The last of the pastiche numbers is in some ways the most wrenching (One More Kiss), a light operatic ballad in the style of Rudolf Friml or Sigmund Romberg, is sung by Heidi Shiller, and elderly woman confined to a wheel chair, and as she sings she is joined by her younger self -- and younger voice.

The pain, the fatigue, the torture of remembering are by now beating down the four principal characters: Buddy and Sally have parted in anger, and Ben (who freely admits that he's too tired to cheat further on his wife) and Phyllis reach their crisis, as she considers divorce (Could I Leave You?).

As real life becomes just too much to bear, some sort of collective unconscious impulse propels Ben, Phyllis, Buddy and Sally into the past, where the Weismann Follies of old are still in progress. This is the remarkable "Loveland" segment that consumed that last half-hour of the original Follies. The foursome are whisked into a dream show in which each acts out his or her own principal "folly":

First they briefly recapture the days when love was real and present in their live, with (You're Gonna Love Tomorrow), Ben's promise to Phyills, and (Love Will See Us Through), Buddy's promise to Sally.

Then each is revealed in turn. Buddy, we see, doesn't want to belong to any club that will have him for a member, and in (The God-Why-Don't-You- Love-Me Blues, he acknowledges that he has never been able to love anyone who loved him.

Sally's Folly, of course, is carrying a torch for a long-dead love that probably only existed for her to begin with: she can never really have Ben, who doesn't and can't love anyone, she's on the brink of (Losing My Mind).

Phyllis can't manage to reconcile the two conflicting sides of her own personality, the ice-queen beauty and the woman of passion, which she describes as (The Story Of Lucy And Jessie).

And finally, Ben tries to celebrate the hedonistic life he's always lead, consuming things and people and throwing them away, but as he sings and dances in top hat and tails, the house of cards comes down around him: the orchestra starts playing 10 things at once, the dancers move randomly, in a stunning staged expression of his internal breakdown. "I don't love me, " he gasps, as the Loveland sequence fantasy collapses.

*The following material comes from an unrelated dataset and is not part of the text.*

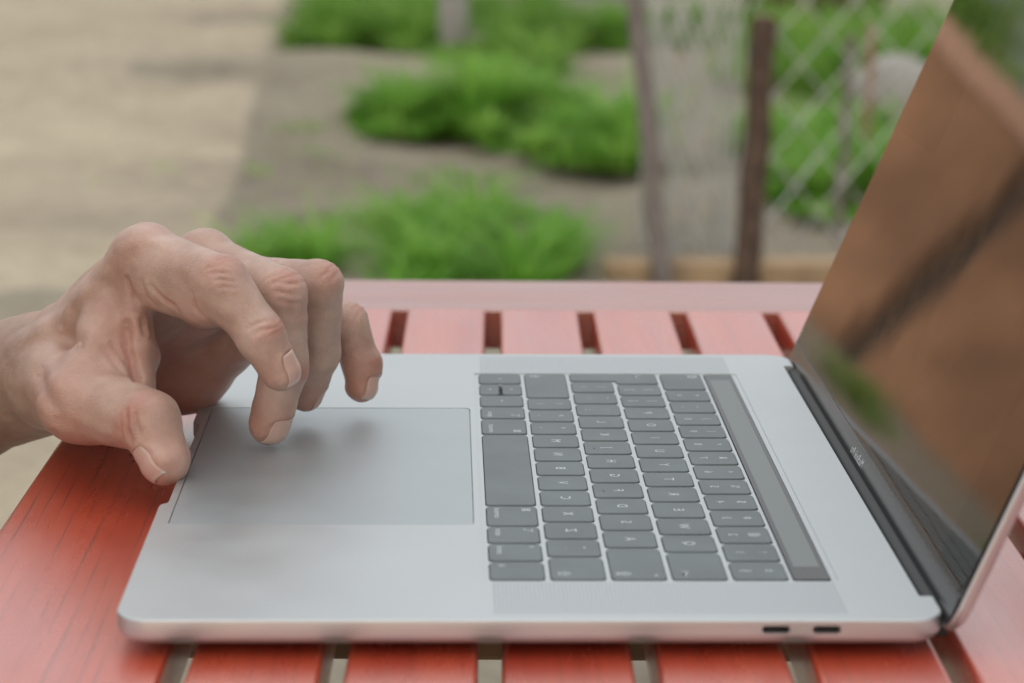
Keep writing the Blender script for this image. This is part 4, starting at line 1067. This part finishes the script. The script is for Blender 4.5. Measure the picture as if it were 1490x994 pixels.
# ---- brown plank fence (mirrored in the display)
fe = empty("plank_fence", (-3.4, 12.5, GZ)); tag(fe, "brown plank fence mirrored in the dark display", "fence")
M_PL = simple("brown_plank", (.32, .17, .098), rough=.85, var=.35, nscale=2, bump=.2, bscale=40); M_CAP = simple("pinkish_cap_board", (.50, .30, .22), rough=.8, var=.1)
M_POST = simple("dark_post_wood", (.028, .026, .022), rough=.8, var=.2)
for k in range(34):
    rng = random.Random(k); x0 = -6.2 + k*.15
    obj("plank", box_mesh("plank", x0, x0 + .144, 12.5 + rng.uniform(-.006, .006), 12.525, GZ, GZ + 1.50, .004), M_PL, fe)
obj("cap_board", box_mesh("cap_board", -6.25, -1.05, 12.46, 12.58, GZ + 1.505, GZ + 1.66, .006), M_CAP, fe)
e = empty("dark_post", (-3.05, 12.1, GZ)); tag(e, "dark square post before the brown fence mirrored in the display", "post")
obj("shaft", box_mesh("dark_post", -3.10, -3.0, 12.02, 12.13, GZ - .05, GZ + 2.2, .008), M_POST, e)
obj("cap", box_mesh("dark_post_cap", -3.115, -2.985, 12.0, 12.15, GZ + 2.2, GZ + 2.24, .008), M_POST, e)

def shrub(label, c, r, n, seed):
    rng = np.random.RandomState(seed); e = empty("garden_shrub", (c[0], c[1], GZ)); tag(e, label, "shrub", "shrubs behind the plank fence")
    cl = rng.normal(size=(40, 3)); cl = cl/np.linalg.norm(cl, axis=1, keepdims=True)*rng.uniform(.45, 1, (40, 1))
    p = cl[rng.randint(0, 40, n)] + rng.normal(size=(n, 3))*.16; p = np.array(c) + p*np.array(r)
    a = rng.normal(size=(n, 3)); a /= np.linalg.norm(a, axis=1, keepdims=True); b = np.cross(a, rng.normal(size=(n, 3))); b /= np.linalg.norm(b, axis=1, keepdims=True)
    s = rng.uniform(.03, .07, (n, 1)); V = np.stack([p - a*s, p + b*s*.5, p + a*s, p - b*s*.5], 1).reshape(-1, 3)
    me = np_mesh("crown", V, np.arange(4*n).reshape(-1, 4)); t = rng.rand(n).astype(np.float32)
    at_ = me.attributes.new("tone", 'FLOAT', 'POINT'); at_.data.foreach_set("value", np.repeat(t, 4)); obj("crown", me, M_GR2, e)
    v, f = tube([(c[0], c[1], GZ - .05), (c[0] + .03, c[1], c[2])], [.05, .03], 8); obj("trunk", mesh("trunk", v, f, 60), M_BARK, e)
shrub("green shrub behind the brown plank fence, the left one", (-4.0, 14.3, .95), (1.0, .7, .9), 5000, 1)
shrub("green shrub behind the brown plank fence, the right one", (-2.35, 14.0, .9), (.9, .7, .95), 5000, 2)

The night has passed, the reunion is over, and daylight streams in through the back of the theater. Bulldozers await. Phyllis leads away the broken Ben, and Buddy and Sally head back to Phoenix together. Their illusions stripped away as couples and as individuals, what's left is what comfort they can give to one another till the end of the road. And that Follies suggests is still something.

We've all had the experience of leaving a matinee performance of a play or film so powerful that we can't quite adjust to the light of (actual) day, and so we stand outside the theater blinking, not wanting to let go. Decades after this show sent us on our way, some people are blinking still.

Sondheim, true to his own advice, has moved on; these Follies survive as just another fractured monument , at which we gaze, remembering.